* Information provided:
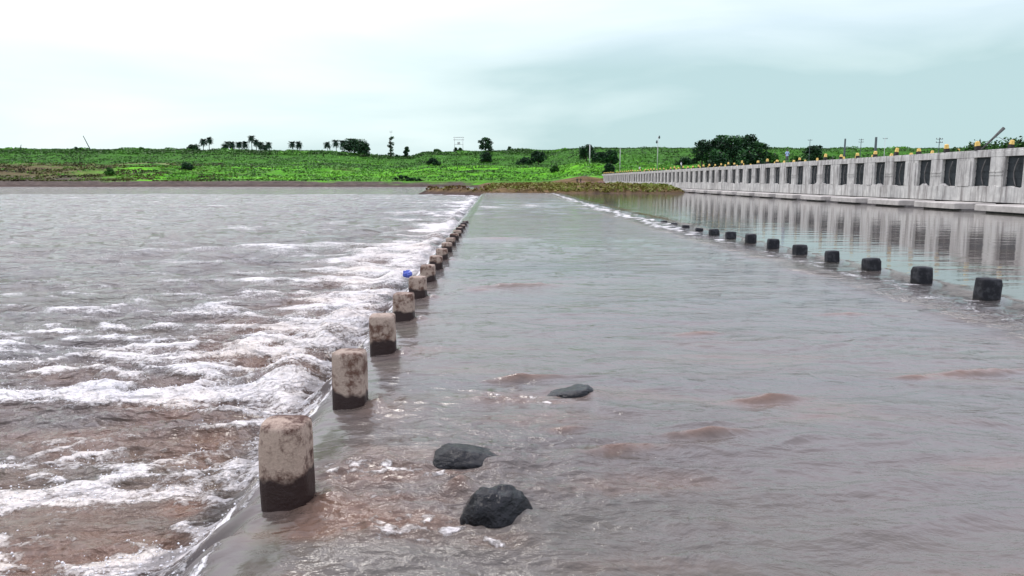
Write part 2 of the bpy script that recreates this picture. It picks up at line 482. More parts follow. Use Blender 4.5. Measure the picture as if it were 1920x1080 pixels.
    dch = (oct_(1.3, .6, 21) + oct_(.6, .3, 22) * .8 + oct_(.3, .15, 23) * .6 + oct_(.17, .07, 24) * .45 + oct_(.08, .04, 25) * .25)
    Z += deck * dturb * dch
    wx = 1.1 * perlin(X * .45, YY * .5, 81); wy = .5 * perlin(X * .5, YY * .6, 82)
    cur = (.5 - np.abs(perlin((X + wx) * .75, (YY + wy) * 1.9, 83))) * np.clip(.5 / dY - .6, 0, 1)
    cur2 = (.5 - np.abs(perlin((X + wx) * 1.7, (YY + wy) * 3.6, 84))) * np.clip(.26 / dY - .6, 0, 1)
    Z += deck * (.038 * cur + .020 * cur2) * (.45 + .9 * perlin(X * .3, YY * .4, 85))
    Z += deck * .012 * oct_(2.6, 1.0, 26)
    mud = np.zeros_like(X)
    # low standing waves over stones on the deck
    for (px, py, lx, ly, a) in ((1450, 748, .36, .07, .045), (1325, 815, .28, .06, .04), (1165, 845, .30, .06, .045), (1830, 700, .50, .08, .045),
                                (1715, 708, .22, .06, .03), (985, 712, .34, .07, .05), (975, 537, .75, .14, .06), (1060, 805, .16, .05, .03),
                                (860, 915, .09, .07, .07), (1600, 590, .5, .1, .02), (1310, 628, .35, .08, .025), (930, 448, 1.3, .3, .06), (900, 545, .4, .1, .03)):
        cx, cy, _ = on_level(px, py)
        g = np.exp(-((X - cx) / lx) ** 2 - ((YY - cy - .15 * (X - cx)) / ly) ** 2)
        rip = 1 + .35 * perlin(X * 7, YY * 16, 28)
        Z += a * g * rip; mud += .75 * g  # brown painted on hump faces turned away from the sky's reflection
        Z -= .4 * a * np.exp(-((X - cx + lx * .3) / lx) ** 2 - ((YY - cy + ly * 1.6) / ly) ** 2)
    # water shouldering round rocks, broken wake to the left (downstream)
    for k, (rx, ry, a, b, h) in enumerate(rocks):
        Z += .035 * np.exp(-((X - rx - a * .9) / (a * .6)) ** 2 - ((YY - ry) / (b * 1.5)) ** 2)
        wk = np.exp(-((X - rx + a * 2.4) / (a * 2.0)) ** 2 - ((YY - ry + .05) / (b * 1.1)) ** 2)
        Z += wk * .030 * (oct_(.20, .10, 31) + oct_(.09, .05, 32) * .8)
        foam += wk * (.42 + .9 * fbm(X * 8, YY * 12, 33, 3)) * (1.3, 1.4, 1.0)[k]
        mud += wk * .6
    for px, py, lx, ly, st in ((770, 930, .26, .05, 1.1), (930, 1020, .18, .08, .85), (1035, 757, .24, .04, .95), (690, 900, .40, .12, .42), (850, 884, .2, .03, .8)):
        cx, cy, _ = on_level(px, py)
        g = np.exp(-((X - cx) / lx) ** 2 - ((YY - cy) / ly) ** 2)
        foam += st * g * (.45 + 1.0 * fbm(X * 9, YY * 14, 34, 3)); mud += .5 * g
        Z += g * .022 * (oct_(.16, .08, 35) + oct_(.08, .04, 36))
    # posts: pile-up on the upstream side, eddy and ripples at the foot
    for (px, py, h) in left_posts[:8]:
        Z += .045 * np.exp(-((X - px - .22) / .12) ** 2 - ((YY - py) / .16) ** 2)
        g = np.exp(-((X - px - .25) / .32) ** 2 - ((YY - py + .12) / .30) ** 2)
        Z += .018 * g * (oct_(.14, .07, 41) + .6 * oct_(.07, .04, 42))
        mud += .40 * g; foam += .22 * g
        Z += .006 * np.exp(-((X - px) / .9) ** 2 - ((YY - py) / .6) ** 2) * np.sin(30 * np.hypot(X - px, (YY - py)))
    # upstream kerb row: short choppy riffle on its downstream side
    rif = np.exp(-((sr + .85 + .3 * perlin(X * .3, YY * .6, 78)) / .6) ** 2) * sm(2, 8, YY)
    Z += rif * .045 * (oct_(.42, .26, 51, True) + oct_(.2, .12, 52) * .8 + oct_(.1, .06, 53) * .4)
    Z -= .05 * sm(.3, -.6, sr) * deck * 0 
    foam += rif * (.46 + .55 * perlin(X * 3, YY * 3.5, 54)) * (.75 + .5 * sm(20, 34, YY))
    for (px, py, h) in right_posts:
        Z += .05 * np.exp(-((X - px - .28) / .13) ** 2 - ((YY - py) / .2) ** 2) * min(1, 10 * max(h, .02))
        foam += .55 * np.exp(-((X - px + .30) / .22) ** 2 - ((YY - py + .18) / .14) ** 2)
    # crest where the flow breaks over the far part of the kerb
    crest = np.exp(-((sr + .3) / .8) ** 2) * sm(27, 34, YY) * sm(75, 45, YY)
    Z += crest * .07 * (.6 + perlin(X, YY * .4, 55)); foam += crest * (-.15 + 1.1 * fbm(X * 1.8, YY * 1.1, 56, 3))
    fard = deck * sm(24, 45, YY) * sm(90, 60, YY)
    Z += fard * .05 * (oct_(5, 2.2, 76, True) + oct_(2.6, 1.3, 77) * .7 - .4)
    foam += fard * (.20 + .5 * perlin(X * .35, YY * .12, 57))
    foam += deck * .10 * perlin(X * .5, YY * 1.5, 58)
    calm = sm(-.1, .6, sr)
    # --- silt streaks
    mud += left * .38 * sm(.12, .55, perlin(X * .45, YY * 1.0, 61)) * sm(14, 5, YY)
    mud += left * .8 * np.exp(-((s + 1.7) / 2.0) ** 2) * (.6 + .9 * perlin(X * .8, YY * 1.4, 62)) * sm(60, 20, YY)
    mud += deck * .35 * sm(.1, .6, perlin(X * .6, YY * 2.0, 63)) * sm(12, 5, YY)
    for px, py, lx, ly, st in ((345, 940, .16, .12, 1.2), (390, 860, .35, .16, .8), (480, 668, .7, .25, .8), (560, 1000, .25, .1, .9), (640, 960, .3, .2, .6)):
        cx, cy, _ = on_level(px, py, LEFT_LEVEL * .9 if px < 500 else 0)
        mud += st * np.exp(-((X - cx) / lx) ** 2 - ((YY - cy) / ly) ** 2)
    glide = left * np.exp(-((YY - 6.75 - .25 * perlin(X * .6, X * 0 + .2, 79)) / .75) ** 4) * sm(-.7, -1.6, s) * sm(-9, -6, s)
    foam = foam - glide * (.30 + .25 * foam.clip(0))
    foam = np.clip(foam, -.3, .86); mud = np.clip(mud, 0, 1)
    chop = left * (.55 + .40 * np.exp(s / 6)) + deck * (.07 + .25 * sm(20, 45, YY)) + rif * .75 + crest * .5
    chop += .35 * np.exp(-((X + .2) / 1.4) ** 2 - ((YY - 4.4) / 1.5) ** 2) * sm(0, .3, s)
    chop = np.clip(chop, 0, 1) * (1 - calm)
    # the river bends away under the bank: water stays just one sheet
    v = np.stack([X, YY, Z], -1).reshape(-1, 3)
    i = np.arange(nr * nu).reshape(nr, nu)
    f = np.stack([i[:-1, :-1], i[:-1, 1:], i[1:, 1:], i[1:, :-1]], -1).reshape(-1, 4)
    o = np_mesh('river_water', v, f, M['water'], True, dict(foam=foam.ravel(), mud=mud.ravel(), calm=calm.ravel(), chop=chop.ravel()))
    # flying drops and clots of froth over the churning water
    rng = np.random.default_rng(12); w = (foam * (np.abs(s) < 7) * (YY > 3.4) * (YY < 17) * (s < 0)).clip(0) ** 2
    idx = np.argwhere(w > .30); pr = w[idx[:, 0], idx[:, 1]] * (YY[idx[:, 0], idx[:, 1]] ** 2.0); pr /= pr.sum()
    pk = idx[rng.choice(len(idx), 6500, p=pr)]
    c = np.stack([X[pk[:, 0], pk[:, 1]], YY[pk[:, 0], pk[:, 1]], Z[pk[:, 0], pk[:, 1]]], -1)
    c[:, :2] += rng.normal(size=(len(c), 2)) * .02; c[:, 2] += rng.exponential(.016, len(c))
    rad = rng.uniform(.0025, .009, len(c))[:, None, None]
    octa = np.array([[1, 0, 0], [-1, 0, 0], [0, 1, 0], [0, -1, 0], [0, 0, .8], [0, 0, -.8]], float)
    vv = (c[:, None, :] + octa[None] * rad * rng.uniform(.6, 1.5, (len(c), 1, 3))).reshape(-1, 3)
    ft = np.array([[0, 2, 4], [2, 1, 4], [1, 3, 4], [3, 0, 4], [2, 0, 5], [1, 2, 5], [3, 1, 5], [0, 3, 5]])
    ff = (np.arange(len(c))[:, None, None] * 6 + ft[None]).reshape(-1, 3)
    tag(np_mesh('river_spray', vv, ff, M['spray'], True), 'white drops of spray over the foaming lip of the causeway', None, None, 'stuff')
    tag(o, 'muddy brown river pouring over the causeway in foamy rapids', None, None, 'structure')
build_water()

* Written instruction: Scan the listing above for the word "part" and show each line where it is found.

* Right answer:
Write part 2 of the bpy script that recreates this picture. It picks up at line 482. More parts follow. Use Blender 4.5. Measure the picture as if it were 1920x1080 pixels.
    # crest where the flow breaks over the far part of the kerb